SET EXERCISE » Print exactly those lines that run from the beginning of the data to the line bearing "SC = bpy.context.scene", inclusive.

[Excerpt from a dataset]
* * * * * * * * *
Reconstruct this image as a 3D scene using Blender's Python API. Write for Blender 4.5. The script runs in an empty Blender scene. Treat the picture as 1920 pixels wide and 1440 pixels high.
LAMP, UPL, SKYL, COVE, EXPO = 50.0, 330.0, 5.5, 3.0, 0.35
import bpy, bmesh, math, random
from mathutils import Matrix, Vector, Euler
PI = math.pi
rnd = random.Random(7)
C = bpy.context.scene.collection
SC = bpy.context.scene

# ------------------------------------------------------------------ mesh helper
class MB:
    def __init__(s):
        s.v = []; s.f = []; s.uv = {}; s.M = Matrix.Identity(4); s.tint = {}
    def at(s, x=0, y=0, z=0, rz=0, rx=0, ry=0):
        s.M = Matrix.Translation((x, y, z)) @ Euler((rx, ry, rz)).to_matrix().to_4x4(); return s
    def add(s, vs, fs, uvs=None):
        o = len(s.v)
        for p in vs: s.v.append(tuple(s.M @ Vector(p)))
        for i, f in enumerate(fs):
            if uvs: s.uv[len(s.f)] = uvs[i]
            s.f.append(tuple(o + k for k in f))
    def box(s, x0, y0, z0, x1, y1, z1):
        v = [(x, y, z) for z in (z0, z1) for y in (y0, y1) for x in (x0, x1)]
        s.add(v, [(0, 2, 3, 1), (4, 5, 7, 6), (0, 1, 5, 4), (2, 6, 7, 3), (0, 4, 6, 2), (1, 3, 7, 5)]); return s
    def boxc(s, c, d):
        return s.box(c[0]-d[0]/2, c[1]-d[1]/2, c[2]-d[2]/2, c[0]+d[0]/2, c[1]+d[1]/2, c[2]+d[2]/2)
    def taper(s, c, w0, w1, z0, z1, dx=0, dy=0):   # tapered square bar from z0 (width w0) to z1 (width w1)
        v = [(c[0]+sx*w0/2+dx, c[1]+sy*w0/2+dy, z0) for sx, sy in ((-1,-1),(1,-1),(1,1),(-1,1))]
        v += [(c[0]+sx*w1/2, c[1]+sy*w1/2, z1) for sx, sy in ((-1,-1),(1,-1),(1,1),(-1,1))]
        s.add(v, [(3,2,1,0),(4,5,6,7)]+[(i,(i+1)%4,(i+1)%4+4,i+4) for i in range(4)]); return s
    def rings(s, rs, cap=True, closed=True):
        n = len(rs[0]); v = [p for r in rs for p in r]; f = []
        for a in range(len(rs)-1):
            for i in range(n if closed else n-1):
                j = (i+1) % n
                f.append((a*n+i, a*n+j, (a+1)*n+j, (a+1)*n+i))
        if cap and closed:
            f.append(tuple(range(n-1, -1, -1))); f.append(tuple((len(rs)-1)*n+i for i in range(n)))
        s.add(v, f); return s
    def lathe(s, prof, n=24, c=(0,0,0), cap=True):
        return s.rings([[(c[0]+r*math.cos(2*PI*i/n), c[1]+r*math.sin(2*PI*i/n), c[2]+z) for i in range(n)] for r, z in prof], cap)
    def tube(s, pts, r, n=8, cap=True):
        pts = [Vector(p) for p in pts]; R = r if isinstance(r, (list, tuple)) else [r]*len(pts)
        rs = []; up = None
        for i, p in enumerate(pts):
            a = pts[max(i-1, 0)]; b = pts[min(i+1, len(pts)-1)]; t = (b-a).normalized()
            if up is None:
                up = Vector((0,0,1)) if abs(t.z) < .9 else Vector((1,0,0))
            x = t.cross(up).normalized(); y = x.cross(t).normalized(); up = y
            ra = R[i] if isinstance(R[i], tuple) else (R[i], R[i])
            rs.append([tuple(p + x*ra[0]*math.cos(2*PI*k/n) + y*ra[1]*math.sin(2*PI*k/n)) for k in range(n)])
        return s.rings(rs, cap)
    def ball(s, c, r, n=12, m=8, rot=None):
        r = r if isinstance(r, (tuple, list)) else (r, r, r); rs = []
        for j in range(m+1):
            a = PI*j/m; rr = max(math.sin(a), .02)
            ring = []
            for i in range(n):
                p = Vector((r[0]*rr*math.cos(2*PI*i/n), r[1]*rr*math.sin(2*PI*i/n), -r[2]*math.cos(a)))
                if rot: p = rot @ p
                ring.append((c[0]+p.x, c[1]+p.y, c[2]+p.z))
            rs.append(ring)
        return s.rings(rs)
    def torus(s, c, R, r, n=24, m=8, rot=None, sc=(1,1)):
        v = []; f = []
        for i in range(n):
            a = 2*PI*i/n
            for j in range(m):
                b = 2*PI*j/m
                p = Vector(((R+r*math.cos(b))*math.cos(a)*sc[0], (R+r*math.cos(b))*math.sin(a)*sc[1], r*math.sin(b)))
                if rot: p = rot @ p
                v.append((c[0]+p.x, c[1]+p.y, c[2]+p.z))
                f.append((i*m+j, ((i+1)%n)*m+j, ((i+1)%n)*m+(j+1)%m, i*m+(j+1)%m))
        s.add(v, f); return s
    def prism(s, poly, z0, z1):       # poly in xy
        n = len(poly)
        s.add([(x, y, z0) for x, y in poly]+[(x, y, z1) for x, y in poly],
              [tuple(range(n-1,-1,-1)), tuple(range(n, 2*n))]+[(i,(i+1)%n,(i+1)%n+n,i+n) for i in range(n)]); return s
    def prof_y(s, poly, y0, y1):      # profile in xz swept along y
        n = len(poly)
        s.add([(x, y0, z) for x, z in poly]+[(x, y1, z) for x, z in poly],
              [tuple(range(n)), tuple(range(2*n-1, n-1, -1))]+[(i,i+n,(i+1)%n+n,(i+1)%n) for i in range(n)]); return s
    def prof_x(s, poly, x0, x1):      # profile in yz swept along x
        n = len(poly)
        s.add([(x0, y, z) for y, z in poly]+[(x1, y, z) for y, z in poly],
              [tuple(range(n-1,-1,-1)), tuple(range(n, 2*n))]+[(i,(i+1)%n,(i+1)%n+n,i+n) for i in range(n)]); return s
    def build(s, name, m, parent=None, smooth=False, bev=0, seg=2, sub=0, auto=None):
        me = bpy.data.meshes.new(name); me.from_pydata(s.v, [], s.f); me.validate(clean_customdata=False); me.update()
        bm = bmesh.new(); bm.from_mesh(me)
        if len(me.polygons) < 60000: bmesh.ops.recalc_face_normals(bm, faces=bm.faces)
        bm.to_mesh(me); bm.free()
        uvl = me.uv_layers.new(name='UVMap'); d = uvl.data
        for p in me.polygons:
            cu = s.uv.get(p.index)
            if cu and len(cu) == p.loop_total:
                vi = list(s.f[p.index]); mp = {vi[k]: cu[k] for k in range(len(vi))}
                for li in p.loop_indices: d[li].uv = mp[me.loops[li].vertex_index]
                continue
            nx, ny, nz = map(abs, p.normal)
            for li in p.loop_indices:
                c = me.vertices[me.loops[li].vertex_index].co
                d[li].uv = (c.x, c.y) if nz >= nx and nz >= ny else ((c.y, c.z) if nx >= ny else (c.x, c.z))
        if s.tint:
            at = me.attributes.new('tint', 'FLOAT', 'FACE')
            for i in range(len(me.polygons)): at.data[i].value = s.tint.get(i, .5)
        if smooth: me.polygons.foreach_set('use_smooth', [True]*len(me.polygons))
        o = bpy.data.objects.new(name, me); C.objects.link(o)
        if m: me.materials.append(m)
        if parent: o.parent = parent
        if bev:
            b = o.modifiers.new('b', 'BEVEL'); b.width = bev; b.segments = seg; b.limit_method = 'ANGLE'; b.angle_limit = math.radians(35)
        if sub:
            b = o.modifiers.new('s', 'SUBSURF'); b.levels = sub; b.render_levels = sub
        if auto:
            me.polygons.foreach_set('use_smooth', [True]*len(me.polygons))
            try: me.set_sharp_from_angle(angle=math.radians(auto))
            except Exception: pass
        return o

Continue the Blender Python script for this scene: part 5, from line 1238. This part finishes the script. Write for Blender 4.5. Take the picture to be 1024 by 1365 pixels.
* * * * * * * * *
EXERCISE OUTPUT »
Reconstruct this image as a 3D scene using Blender's Python API. Write for Blender 4.5. The script runs in an empty Blender scene. Treat the picture as 1920 pixels wide and 1440 pixels high.
LAMP, UPL, SKYL, COVE, EXPO = 50.0, 330.0, 5.5, 3.0, 0.35
import bpy, bmesh, math, random
from mathutils import Matrix, Vector, Euler
PI = math.pi
rnd = random.Random(7)
C = bpy.context.scene.collection
SC = bpy.context.scene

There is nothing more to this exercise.